→ **Input material**
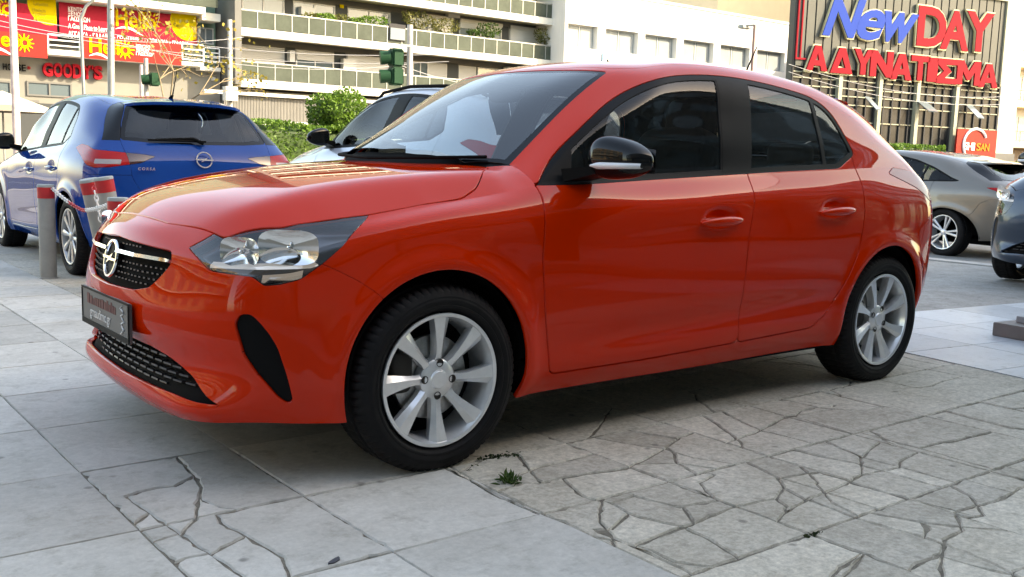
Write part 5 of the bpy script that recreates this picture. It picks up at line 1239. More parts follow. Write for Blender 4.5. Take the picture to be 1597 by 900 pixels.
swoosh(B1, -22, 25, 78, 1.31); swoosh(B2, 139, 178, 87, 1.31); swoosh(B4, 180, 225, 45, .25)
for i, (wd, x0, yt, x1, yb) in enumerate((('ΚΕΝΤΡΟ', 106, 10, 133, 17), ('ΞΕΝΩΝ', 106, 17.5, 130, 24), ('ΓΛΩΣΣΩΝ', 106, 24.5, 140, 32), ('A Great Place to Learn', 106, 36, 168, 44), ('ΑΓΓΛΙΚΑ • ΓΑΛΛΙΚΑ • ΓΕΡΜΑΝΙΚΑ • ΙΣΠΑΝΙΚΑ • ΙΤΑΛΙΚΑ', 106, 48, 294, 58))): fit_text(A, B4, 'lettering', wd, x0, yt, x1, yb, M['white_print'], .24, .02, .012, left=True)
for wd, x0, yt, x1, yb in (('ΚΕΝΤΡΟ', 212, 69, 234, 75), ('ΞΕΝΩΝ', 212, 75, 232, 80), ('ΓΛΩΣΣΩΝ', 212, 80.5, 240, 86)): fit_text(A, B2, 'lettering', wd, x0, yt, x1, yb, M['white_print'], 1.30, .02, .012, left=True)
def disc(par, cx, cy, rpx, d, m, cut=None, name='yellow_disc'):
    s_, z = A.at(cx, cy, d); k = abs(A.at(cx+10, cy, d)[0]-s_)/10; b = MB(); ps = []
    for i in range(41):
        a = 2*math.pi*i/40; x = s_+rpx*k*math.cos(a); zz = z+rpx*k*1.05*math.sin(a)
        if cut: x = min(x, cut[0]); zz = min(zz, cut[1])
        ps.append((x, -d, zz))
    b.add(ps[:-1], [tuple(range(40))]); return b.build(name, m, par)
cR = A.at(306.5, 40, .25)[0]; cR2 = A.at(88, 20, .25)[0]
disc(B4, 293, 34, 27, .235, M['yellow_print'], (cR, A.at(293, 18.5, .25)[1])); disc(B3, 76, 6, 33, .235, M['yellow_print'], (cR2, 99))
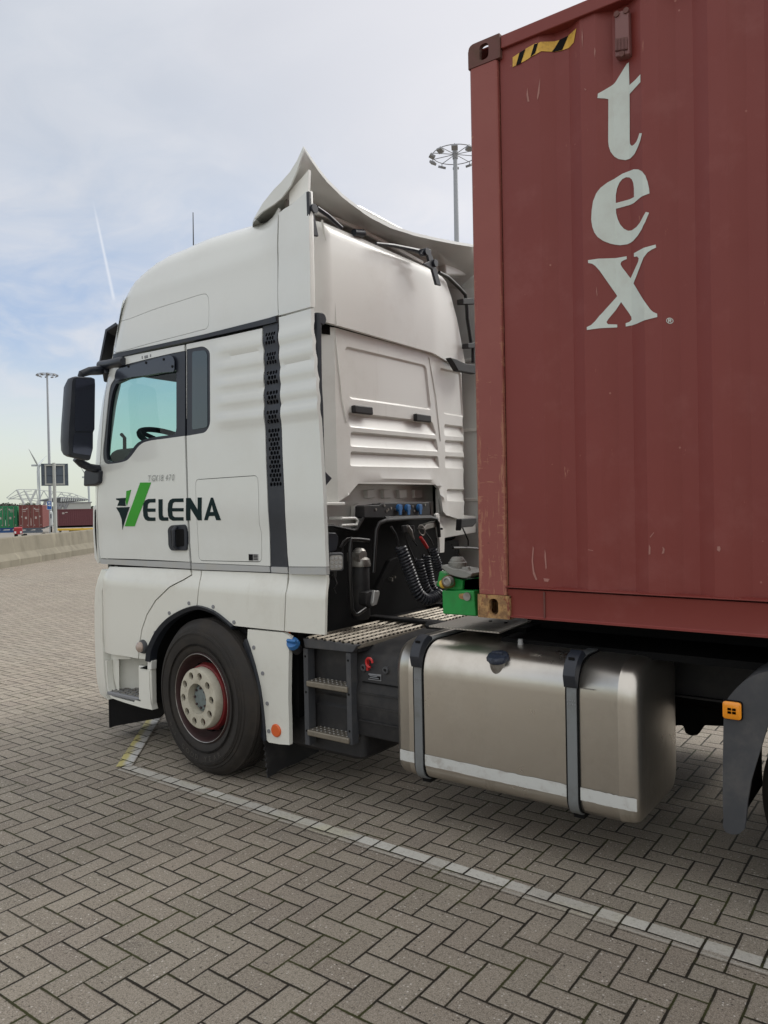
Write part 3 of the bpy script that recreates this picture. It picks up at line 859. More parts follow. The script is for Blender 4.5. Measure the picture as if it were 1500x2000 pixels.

→ **Problem**
Quote the records above in full, dropping each picture.

→ **Worked solution**
Write part 5 of the bpy script that recreates this picture. It picks up at line 1239. More parts follow. Write for Blender 4.5. Take the picture to be 1597 by 900 pixels.
swoosh(B1, -22, 25, 78, 1.31); swoosh(B2, 139, 178, 87, 1.31); swoosh(B4, 180, 225, 45, .25)
for i, (wd, x0, yt, x1, yb) in enumerate((('ΚΕΝΤΡΟ', 106, 10, 133, 17), ('ΞΕΝΩΝ', 106, 17.5, 130, 24), ('ΓΛΩΣΣΩΝ', 106, 24.5, 140, 32), ('A Great Place to Learn', 106, 36, 168, 44), ('ΑΓΓΛΙΚΑ • ΓΑΛΛΙΚΑ • ΓΕΡΜΑΝΙΚΑ • ΙΣΠΑΝΙΚΑ • ΙΤΑΛΙΚΑ', 106, 48, 294, 58))): fit_text(A, B4, 'lettering', wd, x0, yt, x1, yb, M['white_print'], .24, .02, .012, left=True)
for wd, x0, yt, x1, yb in (('ΚΕΝΤΡΟ', 212, 69, 234, 75), ('ΞΕΝΩΝ', 212, 75, 232, 80), ('ΓΛΩΣΣΩΝ', 212, 80.5, 240, 86)): fit_text(A, B2, 'lettering', wd, x0, yt, x1, yb, M['white_print'], 1.30, .02, .012, left=True)
def disc(par, cx, cy, rpx, d, m, cut=None, name='yellow_disc'):
    s_, z = A.at(cx, cy, d); k = abs(A.at(cx+10, cy, d)[0]-s_)/10; b = MB(); ps = []
    for i in range(41):
        a = 2*math.pi*i/40; x = s_+rpx*k*math.cos(a); zz = z+rpx*k*1.05*math.sin(a)
        if cut: x = min(x, cut[0]); zz = min(zz, cut[1])
        ps.append((x, -d, zz))
    b.add(ps[:-1], [tuple(range(40))]); return b.build(name, m, par)
cR = A.at(306.5, 40, .25)[0]; cR2 = A.at(88, 20, .25)[0]
disc(B4, 293, 34, 27, .235, M['yellow_print'], (cR, A.at(293, 18.5, .25)[1])); disc(B3, 76, 6, 33, .235, M['yellow_print'], (cR2, 99))
Write part 3 of the bpy script that recreates this picture. It picks up at line 859. More parts follow. The script is for Blender 4.5. Measure the picture as if it were 1500x2000 pixels.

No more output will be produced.